A majority of the roughly 1.2 million temporary jobs created by the U.S. Census Bureau this year will be created in the late spring, agency Director Robert Groves said Tuesday.

Groves told a Senate subcommittee that 600,000 to 700,000 census takers will be hired from May through early July to visit individual households that fail to return census forms. Some workers currently employed in temporary positions are expected to reapply for new positions and get hired, he said.

“We over-recruited, clearly underestimating the labor market,” Groves said, acknowledging that the nation’s employment situation provided the Census Bureau with a wealth of eager applicants who, according to an agency statement, showed up for training at a much higher rate than they did during the 2000 Census.

4. The venerable New York Times reports that, “The city and the Census Bureau hope to avoid a repeat of the 1990 census, when the city challenged the count and the bureau acknowledged that it missed more than 240,000 New Yorkers.”

We asked the Census Bureau one very clear question and received an ambiguous answer…

Tuesday, February 23rd, 2010

The Question from MyTwoCensus.com:

Can you please confirm or deny that most 2010 Census jobs will last 1-3 weeks as opposed to 6 weeks-8 months?

(which has been stated by elected officials…)

The Census Bureau’s response:

Job duration is dependent on the amount of work available in a particular location.  These temporary, part-time jobs can last up to several weeks.  However, length of service is highly variable.

If you have any additional questions, please feel free to give me a call or send me a note.

–Malkia

Malkia D. McLeod
U.S. Census Bureau
Public Information Office

MyTwoCensus Editorial: Tell us the truth!

Tuesday, February 23rd, 2010

Yesterday, we reported a major discrepancy over 2010 Census jobs: For months, New York Senator Charles Schumer (D) and dozens of other elected officials have reported that 2010 Census jobs last from six weeks to eight months. However, in reality, many of these jobs last only for one to three weeks. For the millions of unemployed Americans in need of jobs, 2010 Census employment will only offer a false glimmer of hope.  The Census Bureau must stop recruiting workers under the false premise that these jobs will last for a lengthy period of time.
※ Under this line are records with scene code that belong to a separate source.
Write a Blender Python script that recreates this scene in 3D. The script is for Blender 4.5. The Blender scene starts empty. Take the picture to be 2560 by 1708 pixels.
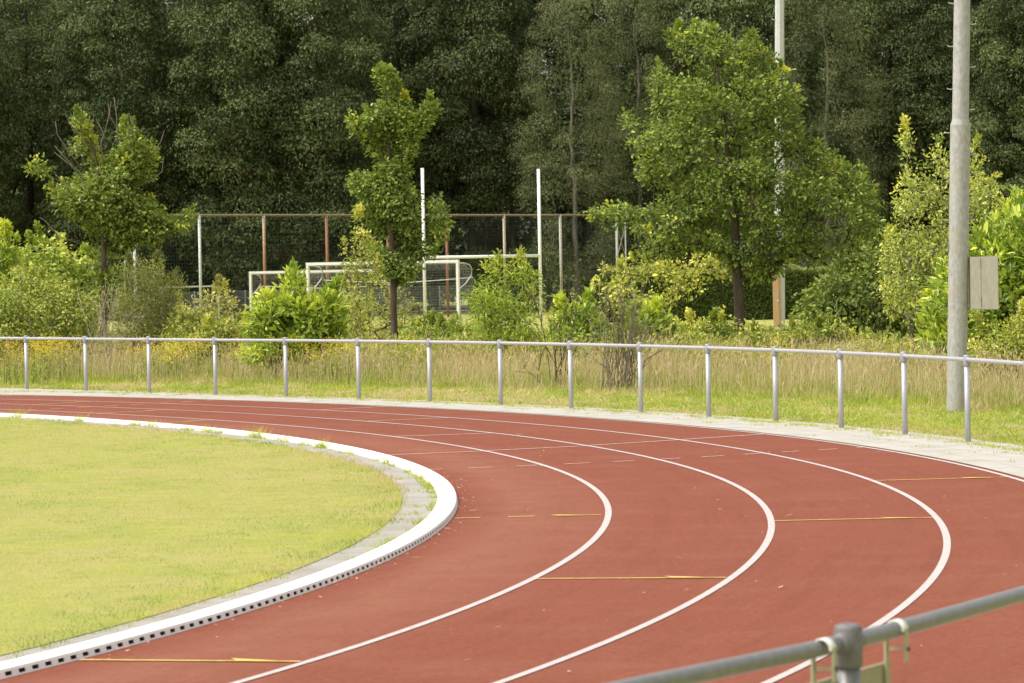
import bpy, math
import numpy as np
from mathutils import Vector, Matrix

rng = np.random.default_rng(11)
sc = bpy.context.scene
COL = sc.collection
PI = math.pi

# ------------------------------------------------------------------ camera solution (metres)
F, CU, CV = 9107.0, 1280.0, 854.0
PITCH, ROLL, CAMH = 0.0203, -0.0187, 1.9084
CX, CY, R0 = -36.9601, 29.1499, 36.5          # centre of the bend, radius of the inner kerb
K = 2560 / 2350.0
CP, SP, CR, SR = math.cos(PITCH), math.sin(PITCH), math.cos(ROLL), math.sin(ROLL)


def at(u, v, Y):
    """world point seen at a place of the photograph, at the distance Y"""
    x = (u * K - CU) / F
    y = (CV - v * K) / F
    x, y = x * CR - y * SR, x * SR + y * CR
    dy = CP + y * SP
    dz = -SP + y * CP
    t = Y / dy
    return np.array([x * t, Y, CAMH + dz * t])


def gz(y):
    return np.interp(y, [0, 105, 146, 163, 182, 900], [0, 0, -0.3, -0.55, -0.62, -0.62])


def polar(R, deg, z=0.0):
    a = math.radians(deg)
    return np.array([CX + R * math.cos(a), CY + R * math.sin(a), z])


# ------------------------------------------------------------------ materials
def new_mat(name):
    m = bpy.data.materials.new(name)
    m.use_nodes = True
    nt = m.node_tree
    for n in list(nt.nodes):
        nt.nodes.remove(n)
    out = nt.nodes.new('ShaderNodeOutputMaterial')
    return m, nt, out


def N(nt, typ, **kw):
    n = nt.nodes.new(typ)
    for k, v in kw.items():
        if hasattr(n, k):
            setattr(n, k, v)
        else:
            n.inputs[k.replace('_', ' ')].default_value = v
    return n


def link(nt, a, b):
    nt.links.new(a, b)


def c4(c):
    return (c[0], c[1], c[2], 1.0)


def noise(nt, vec, scale, detail=4.0, rough=0.55):
    n = N(nt, 'ShaderNodeTexNoise')
    n.inputs['Scale'].default_value = scale
    n.inputs['Detail'].default_value = detail
    n.inputs['Roughness'].default_value = rough
    link(nt, vec, n.inputs['Vector'])
    return n


def ramp(nt, fac, stops):
    r = N(nt, 'ShaderNodeValToRGB')
    els = r.color_ramp.elements
    while len(els) < len(stops):
        els.new(0.5)
    for e, (p, c) in zip(els, stops):
        e.position = p
        e.color = c4(c)
    link(nt, fac, r.inputs['Fac'])
    return r


def mixc(nt, fac, a, b, mode='MIX'):
    m = N(nt, 'ShaderNodeMix')
    m.data_type = 'RGBA'
    m.blend_type = mode
    for val, sock in ((fac, 0), (a, 6), (b, 7)):
        if hasattr(val, 'is_output'):
            link(nt, val, m.inputs[sock])
        elif sock == 0:
            m.inputs[0].default_value = val
        else:
            m.inputs[sock].default_value = c4(val)
    return m.outputs[2]


def bump(nt, height, strength, dist=0.01):
    b = N(nt, 'ShaderNodeBump')
    b.inputs['Strength'].default_value = strength
    b.inputs['Distance'].default_value = dist
    link(nt, height, b.inputs['Height'])
    return b.outputs['Normal']


def principled(nt, out, color, rough=0.7, spec=0.3, metal=0.0, normal=None):
    p = N(nt, 'ShaderNodeBsdfPrincipled')
    if hasattr(color, 'is_output'):
        link(nt, color, p.inputs['Base Color'])
    else:
        p.inputs['Base Color'].default_value = c4(color)
    if hasattr(rough, 'is_output'):
        link(nt, rough, p.inputs['Roughness'])
    else:
        p.inputs['Roughness'].default_value = rough
    p.inputs['Specular IOR Level'].default_value = spec
    p.inputs['Metallic'].default_value = metal
    if normal is not None:
        link(nt, normal, p.inputs['Normal'])
    link(nt, p.outputs[0], out.inputs['Surface'])
    return p


def geo_pos(nt):
    return N(nt, 'ShaderNodeNewGeometry').outputs['Position']


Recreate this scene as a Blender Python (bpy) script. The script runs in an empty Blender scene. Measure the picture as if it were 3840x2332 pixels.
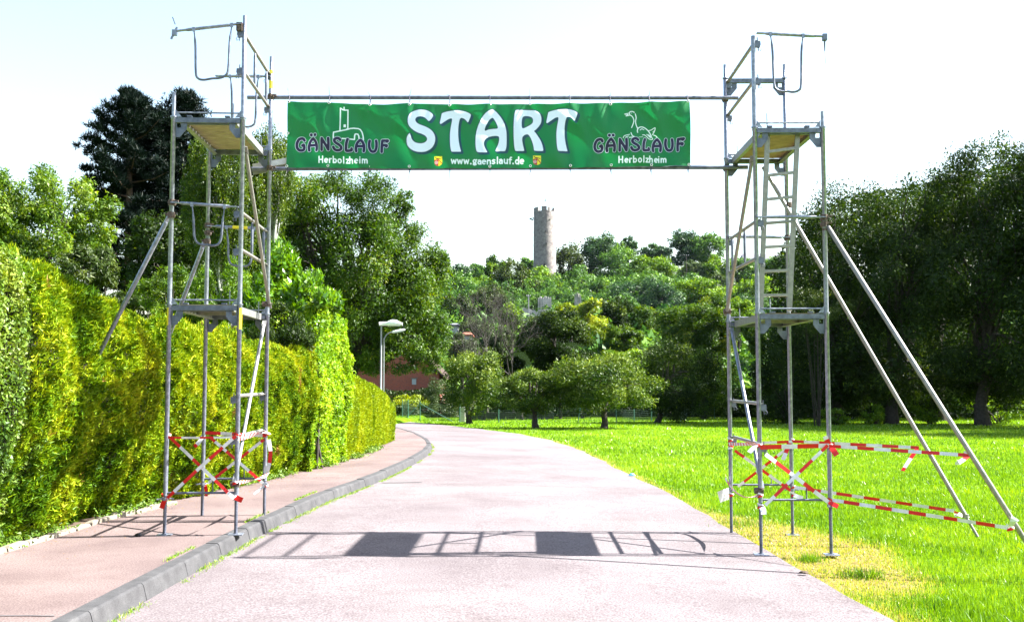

Not only is this false advertising, but it could have undesirable effects on individuals’ decisions to take other lower-paying jobs that will likely last for longer than relatively high-paying census jobs, not to mention applicants’ mental health. MyTwoCensus calls on Members of Congress to immediately pass a bill that will force the Census Bureau to advertise using less deceptive measures which explicitly state how long workers will be working at the time they are recruited.